* _Dataset excerpt_:
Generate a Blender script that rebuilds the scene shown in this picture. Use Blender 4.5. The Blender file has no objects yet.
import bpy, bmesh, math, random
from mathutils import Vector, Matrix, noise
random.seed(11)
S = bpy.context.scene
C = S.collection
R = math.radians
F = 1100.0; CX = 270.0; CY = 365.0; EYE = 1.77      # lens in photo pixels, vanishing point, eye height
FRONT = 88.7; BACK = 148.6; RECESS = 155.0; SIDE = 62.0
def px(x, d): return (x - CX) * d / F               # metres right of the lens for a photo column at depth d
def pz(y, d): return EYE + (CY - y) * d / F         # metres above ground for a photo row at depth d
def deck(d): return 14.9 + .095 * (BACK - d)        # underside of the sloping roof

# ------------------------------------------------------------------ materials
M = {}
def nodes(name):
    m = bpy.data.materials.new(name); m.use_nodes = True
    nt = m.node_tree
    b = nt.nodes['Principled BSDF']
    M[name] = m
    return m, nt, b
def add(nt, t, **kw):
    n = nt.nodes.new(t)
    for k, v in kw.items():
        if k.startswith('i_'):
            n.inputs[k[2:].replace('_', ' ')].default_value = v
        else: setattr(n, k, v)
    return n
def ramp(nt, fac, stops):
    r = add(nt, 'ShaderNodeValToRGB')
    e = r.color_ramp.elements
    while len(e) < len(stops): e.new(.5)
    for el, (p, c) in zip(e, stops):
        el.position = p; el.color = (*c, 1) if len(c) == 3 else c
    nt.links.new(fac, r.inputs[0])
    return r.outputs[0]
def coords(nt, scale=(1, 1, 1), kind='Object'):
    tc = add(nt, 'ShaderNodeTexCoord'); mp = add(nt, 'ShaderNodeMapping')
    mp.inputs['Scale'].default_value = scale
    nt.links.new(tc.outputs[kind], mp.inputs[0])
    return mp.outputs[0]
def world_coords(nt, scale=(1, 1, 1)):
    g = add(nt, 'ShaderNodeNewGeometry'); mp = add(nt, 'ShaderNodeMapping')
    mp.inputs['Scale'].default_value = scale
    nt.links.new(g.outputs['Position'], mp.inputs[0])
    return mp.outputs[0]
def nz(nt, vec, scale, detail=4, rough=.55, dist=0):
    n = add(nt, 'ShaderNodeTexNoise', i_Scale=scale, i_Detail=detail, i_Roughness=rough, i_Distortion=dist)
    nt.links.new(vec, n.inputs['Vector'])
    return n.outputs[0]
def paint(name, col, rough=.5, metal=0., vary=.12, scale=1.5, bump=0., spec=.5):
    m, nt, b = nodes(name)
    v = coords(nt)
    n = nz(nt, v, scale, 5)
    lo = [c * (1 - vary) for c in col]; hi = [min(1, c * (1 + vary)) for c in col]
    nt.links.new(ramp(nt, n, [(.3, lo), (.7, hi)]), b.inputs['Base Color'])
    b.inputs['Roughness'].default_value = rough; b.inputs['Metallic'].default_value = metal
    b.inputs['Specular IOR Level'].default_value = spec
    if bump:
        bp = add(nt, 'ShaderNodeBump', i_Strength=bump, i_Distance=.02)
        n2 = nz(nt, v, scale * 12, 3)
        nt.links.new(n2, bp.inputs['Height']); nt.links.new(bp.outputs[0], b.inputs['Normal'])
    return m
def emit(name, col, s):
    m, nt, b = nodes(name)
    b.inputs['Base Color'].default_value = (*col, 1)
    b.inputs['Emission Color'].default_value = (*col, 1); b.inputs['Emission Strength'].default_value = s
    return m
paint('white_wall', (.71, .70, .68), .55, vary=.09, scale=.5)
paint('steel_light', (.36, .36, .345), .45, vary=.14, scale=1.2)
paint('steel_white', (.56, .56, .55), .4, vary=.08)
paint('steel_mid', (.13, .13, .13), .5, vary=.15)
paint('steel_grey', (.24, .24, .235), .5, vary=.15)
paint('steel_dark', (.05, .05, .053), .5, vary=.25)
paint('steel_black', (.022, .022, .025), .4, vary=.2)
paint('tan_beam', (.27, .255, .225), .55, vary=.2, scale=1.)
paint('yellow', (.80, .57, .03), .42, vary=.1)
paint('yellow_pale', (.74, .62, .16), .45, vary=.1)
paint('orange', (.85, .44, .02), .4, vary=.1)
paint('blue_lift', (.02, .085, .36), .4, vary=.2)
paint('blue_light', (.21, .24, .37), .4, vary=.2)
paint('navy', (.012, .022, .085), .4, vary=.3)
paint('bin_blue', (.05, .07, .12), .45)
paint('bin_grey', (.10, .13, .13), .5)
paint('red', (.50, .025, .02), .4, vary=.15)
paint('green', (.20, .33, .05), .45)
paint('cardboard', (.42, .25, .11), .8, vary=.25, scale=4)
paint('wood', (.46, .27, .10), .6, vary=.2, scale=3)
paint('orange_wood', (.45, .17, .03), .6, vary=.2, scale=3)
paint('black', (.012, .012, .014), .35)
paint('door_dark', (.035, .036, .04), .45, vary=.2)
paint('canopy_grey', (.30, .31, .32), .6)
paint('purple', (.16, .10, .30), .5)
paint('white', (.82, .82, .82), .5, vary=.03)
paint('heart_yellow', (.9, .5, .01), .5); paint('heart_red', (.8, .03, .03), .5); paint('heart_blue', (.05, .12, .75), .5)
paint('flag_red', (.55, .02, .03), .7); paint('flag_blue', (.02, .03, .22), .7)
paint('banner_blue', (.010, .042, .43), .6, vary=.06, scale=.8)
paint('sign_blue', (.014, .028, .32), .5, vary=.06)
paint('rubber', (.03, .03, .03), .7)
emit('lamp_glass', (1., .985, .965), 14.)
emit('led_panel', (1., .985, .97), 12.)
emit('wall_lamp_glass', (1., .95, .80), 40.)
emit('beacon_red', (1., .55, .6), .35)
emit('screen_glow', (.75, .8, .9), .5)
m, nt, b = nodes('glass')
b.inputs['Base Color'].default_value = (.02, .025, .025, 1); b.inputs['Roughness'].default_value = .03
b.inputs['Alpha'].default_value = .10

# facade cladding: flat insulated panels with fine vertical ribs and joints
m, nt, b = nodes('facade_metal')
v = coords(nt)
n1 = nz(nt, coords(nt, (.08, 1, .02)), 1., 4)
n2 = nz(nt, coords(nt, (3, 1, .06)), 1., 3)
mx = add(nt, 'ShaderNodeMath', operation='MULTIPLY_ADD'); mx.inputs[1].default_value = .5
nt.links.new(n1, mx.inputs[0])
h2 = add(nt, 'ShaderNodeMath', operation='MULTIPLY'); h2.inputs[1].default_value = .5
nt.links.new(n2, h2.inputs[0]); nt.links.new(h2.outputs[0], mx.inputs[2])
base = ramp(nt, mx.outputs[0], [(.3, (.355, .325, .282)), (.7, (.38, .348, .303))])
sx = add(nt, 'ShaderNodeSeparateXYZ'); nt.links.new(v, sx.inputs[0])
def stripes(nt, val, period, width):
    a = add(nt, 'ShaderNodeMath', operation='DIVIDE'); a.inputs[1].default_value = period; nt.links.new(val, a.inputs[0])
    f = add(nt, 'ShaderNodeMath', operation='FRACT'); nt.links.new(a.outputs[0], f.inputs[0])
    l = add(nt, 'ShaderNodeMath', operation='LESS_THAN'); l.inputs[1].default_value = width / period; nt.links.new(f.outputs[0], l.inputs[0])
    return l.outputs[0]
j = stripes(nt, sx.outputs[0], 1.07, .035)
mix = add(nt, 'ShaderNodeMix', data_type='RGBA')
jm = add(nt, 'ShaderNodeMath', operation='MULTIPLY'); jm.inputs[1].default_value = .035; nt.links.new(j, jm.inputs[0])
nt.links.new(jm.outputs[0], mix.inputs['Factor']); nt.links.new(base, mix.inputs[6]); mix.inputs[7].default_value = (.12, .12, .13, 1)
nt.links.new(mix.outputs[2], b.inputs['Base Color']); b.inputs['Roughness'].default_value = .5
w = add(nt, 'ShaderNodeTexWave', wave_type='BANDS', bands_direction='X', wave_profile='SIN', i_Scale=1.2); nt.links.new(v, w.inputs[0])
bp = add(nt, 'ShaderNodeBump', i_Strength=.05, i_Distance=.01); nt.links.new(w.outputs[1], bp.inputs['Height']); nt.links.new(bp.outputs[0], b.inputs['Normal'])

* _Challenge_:
Only the lines from the first line of the material above through the line that contains "def deck(d): return" should be quoted, each one exactly.

* _Solution below_:
Generate a Blender script that rebuilds the scene shown in this picture. Use Blender 4.5. The Blender file has no objects yet.
import bpy, bmesh, math, random
from mathutils import Vector, Matrix, noise
random.seed(11)
S = bpy.context.scene
C = S.collection
R = math.radians
F = 1100.0; CX = 270.0; CY = 365.0; EYE = 1.77      # lens in photo pixels, vanishing point, eye height
FRONT = 88.7; BACK = 148.6; RECESS = 155.0; SIDE = 62.0
def px(x, d): return (x - CX) * d / F               # metres right of the lens for a photo column at depth d
def pz(y, d): return EYE + (CY - y) * d / F         # metres above ground for a photo row at depth d
def deck(d): return 14.9 + .095 * (BACK - d)        # underside of the sloping roof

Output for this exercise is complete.